During fiscal years 2023 and 2024, union staffers at the Defense Health Agency (DHA) — which oversees the TRICARE health benefits for US troops — charged the federal government for the time they spent working on contract negotiations, eking out fringe benefits and other union duties, according to a report obtained by Sen. Joni Ernst’s (R-Iowa) office.
Of the $3.3 million spent on “union time,” about $190,000 was spent on negotiating a labor contract for workers at the agency since April 2023.
“During this period our agency was undergoing a significant transition aimed at stabilizing and enhancing our labor relations process,” DHA said when asked about the large expense.
At the time, only about 36% of seats at the agency’s headquarters were occupied, according to the findings.
DHA’s multimillion expenses on taxpayer-funded union time is the largest figure that Ernst’s office has released during its investigation of the use of taxpayer resources on union-related expenses across federal agencies.
Ernst, an Army veteran and leader of the Senate DOGE caucus, has been probing federal agency use of taxpayer-funded union time and previously championed legislation requiring federal workers to reimburse the government for time and resources spent on union activities.
“This report on the Defense Health Agency highlights everything that’s wrong with the federal workforce,” Ernst told The Post.
“Taxpayers were subsidizing more than $3 million of union activities while the D.C. headquarters sat at just 36% occupancy. Bureaucrats should serve the American people, not themselves.”

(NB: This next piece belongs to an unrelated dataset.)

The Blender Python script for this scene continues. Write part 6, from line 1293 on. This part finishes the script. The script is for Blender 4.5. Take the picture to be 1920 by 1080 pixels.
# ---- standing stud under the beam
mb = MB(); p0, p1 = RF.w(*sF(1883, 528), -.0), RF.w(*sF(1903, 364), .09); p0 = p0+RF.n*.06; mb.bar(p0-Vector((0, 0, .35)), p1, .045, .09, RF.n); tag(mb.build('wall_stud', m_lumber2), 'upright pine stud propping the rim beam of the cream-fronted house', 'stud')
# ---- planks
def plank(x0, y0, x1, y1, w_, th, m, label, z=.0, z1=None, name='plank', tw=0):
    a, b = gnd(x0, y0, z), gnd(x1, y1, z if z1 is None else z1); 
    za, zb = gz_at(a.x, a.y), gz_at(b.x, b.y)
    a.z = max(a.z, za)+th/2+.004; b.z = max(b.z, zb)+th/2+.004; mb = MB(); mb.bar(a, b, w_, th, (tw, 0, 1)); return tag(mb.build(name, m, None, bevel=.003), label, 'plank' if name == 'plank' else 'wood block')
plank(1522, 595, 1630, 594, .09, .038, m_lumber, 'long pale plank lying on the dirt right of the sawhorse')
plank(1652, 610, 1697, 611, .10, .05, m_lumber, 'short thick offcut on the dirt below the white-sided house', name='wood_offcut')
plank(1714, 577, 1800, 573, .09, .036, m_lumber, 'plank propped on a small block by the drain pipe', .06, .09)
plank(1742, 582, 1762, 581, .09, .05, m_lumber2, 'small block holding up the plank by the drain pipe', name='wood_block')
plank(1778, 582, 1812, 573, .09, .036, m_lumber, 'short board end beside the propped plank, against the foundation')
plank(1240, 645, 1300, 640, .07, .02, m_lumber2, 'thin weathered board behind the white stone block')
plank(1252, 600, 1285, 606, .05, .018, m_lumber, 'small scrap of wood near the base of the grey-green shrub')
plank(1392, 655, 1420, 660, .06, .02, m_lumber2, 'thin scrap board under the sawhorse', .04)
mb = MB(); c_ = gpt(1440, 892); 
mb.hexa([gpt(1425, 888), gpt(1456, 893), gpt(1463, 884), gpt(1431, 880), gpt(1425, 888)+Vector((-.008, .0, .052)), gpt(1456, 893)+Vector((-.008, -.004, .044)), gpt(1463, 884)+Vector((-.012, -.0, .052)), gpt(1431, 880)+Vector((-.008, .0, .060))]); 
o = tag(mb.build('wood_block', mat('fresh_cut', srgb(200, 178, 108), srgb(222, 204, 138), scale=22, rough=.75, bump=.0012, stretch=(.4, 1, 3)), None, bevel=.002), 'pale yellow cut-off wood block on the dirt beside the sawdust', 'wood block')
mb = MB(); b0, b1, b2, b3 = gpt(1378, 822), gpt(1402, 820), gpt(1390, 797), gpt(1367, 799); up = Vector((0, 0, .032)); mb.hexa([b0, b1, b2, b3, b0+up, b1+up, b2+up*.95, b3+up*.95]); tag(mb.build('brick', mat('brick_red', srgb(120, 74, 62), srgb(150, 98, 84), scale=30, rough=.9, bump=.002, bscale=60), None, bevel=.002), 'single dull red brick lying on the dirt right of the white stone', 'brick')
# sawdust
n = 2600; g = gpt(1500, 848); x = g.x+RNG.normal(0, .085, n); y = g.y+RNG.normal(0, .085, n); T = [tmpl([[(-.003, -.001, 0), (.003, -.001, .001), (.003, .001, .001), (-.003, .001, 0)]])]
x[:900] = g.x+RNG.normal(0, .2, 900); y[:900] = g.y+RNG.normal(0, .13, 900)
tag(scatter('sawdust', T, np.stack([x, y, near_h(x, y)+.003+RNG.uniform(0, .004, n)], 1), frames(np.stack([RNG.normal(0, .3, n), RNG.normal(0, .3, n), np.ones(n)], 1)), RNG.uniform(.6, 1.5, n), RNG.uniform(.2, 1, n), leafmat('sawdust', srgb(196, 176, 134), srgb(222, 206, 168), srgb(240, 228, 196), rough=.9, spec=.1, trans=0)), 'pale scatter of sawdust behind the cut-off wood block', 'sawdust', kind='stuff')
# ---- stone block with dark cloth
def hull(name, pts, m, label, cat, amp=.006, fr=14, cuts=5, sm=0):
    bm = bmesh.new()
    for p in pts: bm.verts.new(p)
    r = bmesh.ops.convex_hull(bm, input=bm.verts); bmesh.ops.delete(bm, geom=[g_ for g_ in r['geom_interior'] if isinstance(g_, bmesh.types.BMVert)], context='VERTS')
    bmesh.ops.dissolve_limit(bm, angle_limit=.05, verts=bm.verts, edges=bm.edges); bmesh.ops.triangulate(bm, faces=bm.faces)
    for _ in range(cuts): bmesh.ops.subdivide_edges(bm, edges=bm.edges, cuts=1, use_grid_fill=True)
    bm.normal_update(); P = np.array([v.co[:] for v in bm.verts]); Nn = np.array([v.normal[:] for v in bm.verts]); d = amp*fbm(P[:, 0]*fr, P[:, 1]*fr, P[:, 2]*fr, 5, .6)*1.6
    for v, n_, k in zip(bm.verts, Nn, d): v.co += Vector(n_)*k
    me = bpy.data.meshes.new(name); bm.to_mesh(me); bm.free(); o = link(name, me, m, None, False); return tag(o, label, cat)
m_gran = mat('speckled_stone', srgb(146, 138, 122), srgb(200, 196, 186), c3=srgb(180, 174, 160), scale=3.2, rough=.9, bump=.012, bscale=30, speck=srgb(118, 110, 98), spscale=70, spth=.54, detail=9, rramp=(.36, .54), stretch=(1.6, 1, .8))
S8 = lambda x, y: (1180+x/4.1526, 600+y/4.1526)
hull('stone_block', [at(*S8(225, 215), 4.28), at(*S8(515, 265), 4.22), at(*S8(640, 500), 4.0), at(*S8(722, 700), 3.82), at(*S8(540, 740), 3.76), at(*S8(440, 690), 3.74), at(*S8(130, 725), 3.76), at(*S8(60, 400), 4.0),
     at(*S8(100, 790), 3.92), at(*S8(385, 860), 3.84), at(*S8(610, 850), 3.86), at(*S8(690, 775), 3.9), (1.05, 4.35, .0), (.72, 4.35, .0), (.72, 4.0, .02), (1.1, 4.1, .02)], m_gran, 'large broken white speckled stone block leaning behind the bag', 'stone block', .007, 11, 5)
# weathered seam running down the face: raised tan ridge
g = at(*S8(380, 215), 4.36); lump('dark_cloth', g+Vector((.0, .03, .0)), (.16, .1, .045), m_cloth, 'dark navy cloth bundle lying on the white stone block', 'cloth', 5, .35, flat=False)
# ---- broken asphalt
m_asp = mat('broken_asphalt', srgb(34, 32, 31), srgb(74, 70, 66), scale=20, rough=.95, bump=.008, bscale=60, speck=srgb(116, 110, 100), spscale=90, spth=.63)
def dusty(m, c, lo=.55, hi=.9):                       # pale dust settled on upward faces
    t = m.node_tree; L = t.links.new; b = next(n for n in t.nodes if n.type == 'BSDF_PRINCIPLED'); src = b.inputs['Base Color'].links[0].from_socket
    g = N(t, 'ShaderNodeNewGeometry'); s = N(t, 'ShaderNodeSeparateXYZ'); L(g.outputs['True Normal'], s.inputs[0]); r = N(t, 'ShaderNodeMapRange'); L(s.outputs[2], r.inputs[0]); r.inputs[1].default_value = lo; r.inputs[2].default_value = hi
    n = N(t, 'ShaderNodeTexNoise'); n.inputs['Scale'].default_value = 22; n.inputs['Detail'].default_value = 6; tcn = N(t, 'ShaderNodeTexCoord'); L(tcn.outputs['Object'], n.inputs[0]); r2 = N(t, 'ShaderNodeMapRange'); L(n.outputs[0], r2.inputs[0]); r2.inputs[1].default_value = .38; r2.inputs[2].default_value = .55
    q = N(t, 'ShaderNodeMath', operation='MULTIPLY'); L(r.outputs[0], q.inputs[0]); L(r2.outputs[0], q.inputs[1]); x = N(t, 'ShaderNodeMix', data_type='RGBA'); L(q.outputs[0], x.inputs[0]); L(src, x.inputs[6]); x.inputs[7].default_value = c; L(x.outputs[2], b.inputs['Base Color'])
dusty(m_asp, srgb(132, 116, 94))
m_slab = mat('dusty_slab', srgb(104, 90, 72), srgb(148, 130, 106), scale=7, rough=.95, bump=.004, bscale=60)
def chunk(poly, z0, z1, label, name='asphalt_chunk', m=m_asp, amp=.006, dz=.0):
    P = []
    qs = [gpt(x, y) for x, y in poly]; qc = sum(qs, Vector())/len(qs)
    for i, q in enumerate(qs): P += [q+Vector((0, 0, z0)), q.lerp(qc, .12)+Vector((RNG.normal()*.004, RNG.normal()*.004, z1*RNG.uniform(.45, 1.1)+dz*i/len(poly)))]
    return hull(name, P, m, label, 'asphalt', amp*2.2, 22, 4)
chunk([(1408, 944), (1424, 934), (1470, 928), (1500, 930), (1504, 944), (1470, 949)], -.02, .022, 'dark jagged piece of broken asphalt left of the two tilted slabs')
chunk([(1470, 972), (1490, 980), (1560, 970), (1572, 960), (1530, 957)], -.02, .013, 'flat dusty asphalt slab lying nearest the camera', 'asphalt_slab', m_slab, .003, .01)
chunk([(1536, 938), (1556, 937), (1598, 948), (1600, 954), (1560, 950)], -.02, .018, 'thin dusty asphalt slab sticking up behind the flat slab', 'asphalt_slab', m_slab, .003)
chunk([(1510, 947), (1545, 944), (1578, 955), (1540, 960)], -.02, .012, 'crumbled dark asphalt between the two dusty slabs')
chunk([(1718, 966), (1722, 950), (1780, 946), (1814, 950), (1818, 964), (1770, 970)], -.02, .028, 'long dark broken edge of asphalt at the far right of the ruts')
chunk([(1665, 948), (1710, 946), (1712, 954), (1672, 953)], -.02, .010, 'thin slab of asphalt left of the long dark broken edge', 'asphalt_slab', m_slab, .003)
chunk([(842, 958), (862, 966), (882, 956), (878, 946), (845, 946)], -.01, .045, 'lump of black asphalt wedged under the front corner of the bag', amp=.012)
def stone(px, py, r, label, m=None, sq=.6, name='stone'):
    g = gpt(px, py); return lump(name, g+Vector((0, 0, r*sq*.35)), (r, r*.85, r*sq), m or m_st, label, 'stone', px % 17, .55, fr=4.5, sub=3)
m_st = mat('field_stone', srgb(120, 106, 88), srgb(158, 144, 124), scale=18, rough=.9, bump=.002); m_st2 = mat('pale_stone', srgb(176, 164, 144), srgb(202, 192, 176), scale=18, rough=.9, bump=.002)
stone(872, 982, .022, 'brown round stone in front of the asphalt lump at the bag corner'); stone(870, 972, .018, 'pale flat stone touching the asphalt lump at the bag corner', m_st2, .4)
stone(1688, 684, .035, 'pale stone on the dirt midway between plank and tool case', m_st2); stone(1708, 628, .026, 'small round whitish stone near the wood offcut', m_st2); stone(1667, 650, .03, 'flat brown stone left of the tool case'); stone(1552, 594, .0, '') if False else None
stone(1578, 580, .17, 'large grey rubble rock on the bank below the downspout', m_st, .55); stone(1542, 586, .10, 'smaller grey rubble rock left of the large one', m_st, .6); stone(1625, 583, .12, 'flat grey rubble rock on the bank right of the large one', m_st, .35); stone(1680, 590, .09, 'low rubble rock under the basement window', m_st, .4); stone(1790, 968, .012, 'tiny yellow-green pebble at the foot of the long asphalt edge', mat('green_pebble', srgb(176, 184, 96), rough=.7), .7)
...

Other agencies had significantly lower spending on taxpayer-funded union time. NASA spent about $400,000 last year, while the Nuclear Regulatory Commission spent about $420,000 on it in 2024.
Federal unions are restricted from negotiating benefits and pay by the Federal Service Labor Management Relations Statute. Instead, benefits and pay are determined by law set by Congress and federal regulations.
But federal unions can negotiate over more minor aspects of working conditions.
“This includes things like the height of cubicle panels, securing designated smoking areas on otherwise smoke-free campuses, and the right to wear Spandex at work,” Rachel Greszler, a senior research fellow on workforce and public finance at the Heritage Foundation, previously told The Post.
Back in 2019, the Office of Personnel Management released comprehensive data on taxpayer-funded union time and concluded that the entire federal government had spent at least $135 million on it that year.
After 2019, OPM stopped tracking that data.
Back in February, Ernst requested data from 24 federal agencies. The Trump administration has since directed federal agencies to furnish that information.